Up until recently, the legal profession had become so mesmerised with the stimulation of the courtroom contest, that lawyers had forgotten that they ought to be healers, healers of conflict, healers, not warriors, healers, not hired guns. Don’t get me wrong. There are times when a dispute, coverage issue or other complex claim situation should be resolved through the litigation process. We need judicial guidance. We need legal precedent for future reference, but Arbitration? Some believe that the process has become so devalued that we have to question why we continue to adopt Arbitration as our preferred dispute resolution mechanism.

However, there is a new movement afoot, in part driven from across the Atlantic.

The smart lawyers have already detected that clients believe that there is good reason for a shift in thinking. The smart lawyers recognise a significant change is about to happen. The smart lawyers have sought to re-skill, and train in the art of Mediation.

CEDR (The Centre for Effective Dispute Resolution) is the thought-leader for dispute resolution in Europe and the internationally acclaimed trainer in mediation and conflict management skills. An independent non-profit organisation supported by multinational business and leading professional bodies, CEDR's mission is to encourage and develop mediation and other cost-effective dispute resolution and prevention techniques in commercial and public-sector disputes.

CEDR provides practical training solutions for business people and professionals engaged in mediation and other forms of dispute resolution. To become an Effective Mediator you need to learn new skill-sets – it is imperative that every syndicate or insurance group should have a trained mediation capability built in to the claim function resource.

The International Institute for Conflict Prevention & Resolution, (CPR Institute) is a membership-based non-profit organization that promotes excellence and innovation in public and private dispute resolution, serving as a primary multinational resource for avoidance, management, and resolution of business-related disputes. Mediation Principles for insurance and reinsurance disputes is only one part of an arsenal of materials that CPR has created specifically for the insurance community.

The CPR International Reinsurance Industry Dispute Resolution Protocol is a major step forward to complement and support the need for mediation clauses to be incorporated within treaty wordings.

CEDR & CPR are in the process of working together to produce a training module for insurance and reinsurance professionals who wish to become engaged in mediation

I am very excited about the prospect for changing the way we resolve disputes.
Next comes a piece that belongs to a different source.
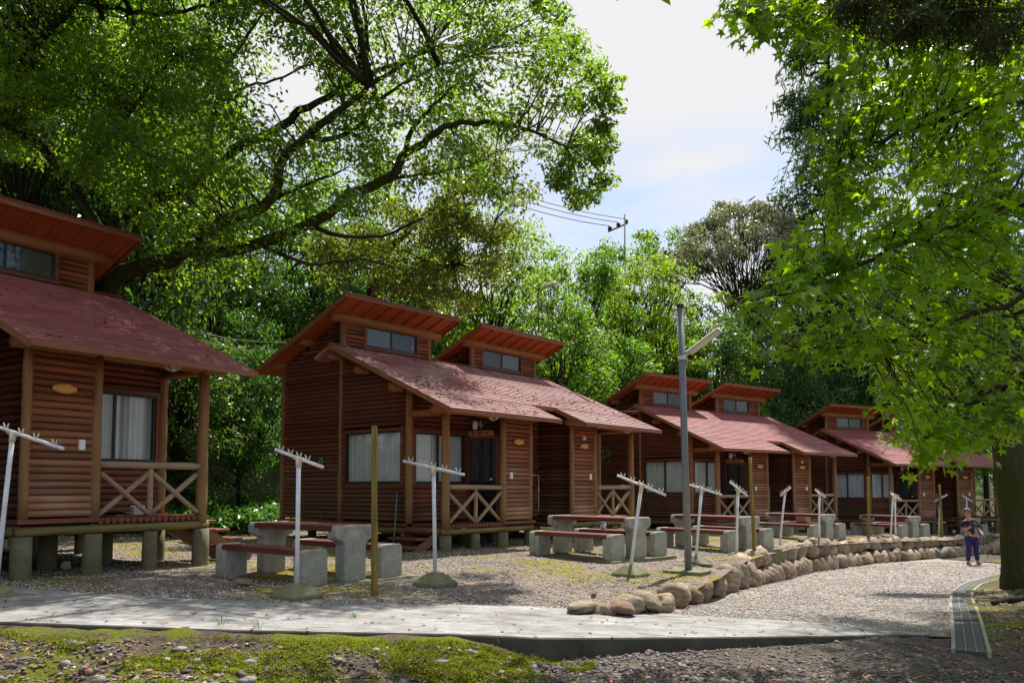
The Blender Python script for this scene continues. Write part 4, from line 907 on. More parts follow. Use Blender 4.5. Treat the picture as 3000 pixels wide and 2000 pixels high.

Collectively, we can do more than just make a significant shift in thinking – we can start to take action. We will need the buy-in of not just the claim professionals, but underwriters, and wordings specialists as well. We need both commitment, and the contractual mechanism for this to be truly effective.

I am reminded of what Henry Ford once said. “Coming together is a beginning, staying together is progress, working together is success” I am convinced that if we can get London fully engaged, with the US market ready to act; then there is absolutely no reason why we can't go global with this initiative!

Thanks Paul! That was a breath of fresh air – now let’s get out there and start sorting out our problems man to man – (and maybe cut some of our legal bills down to size).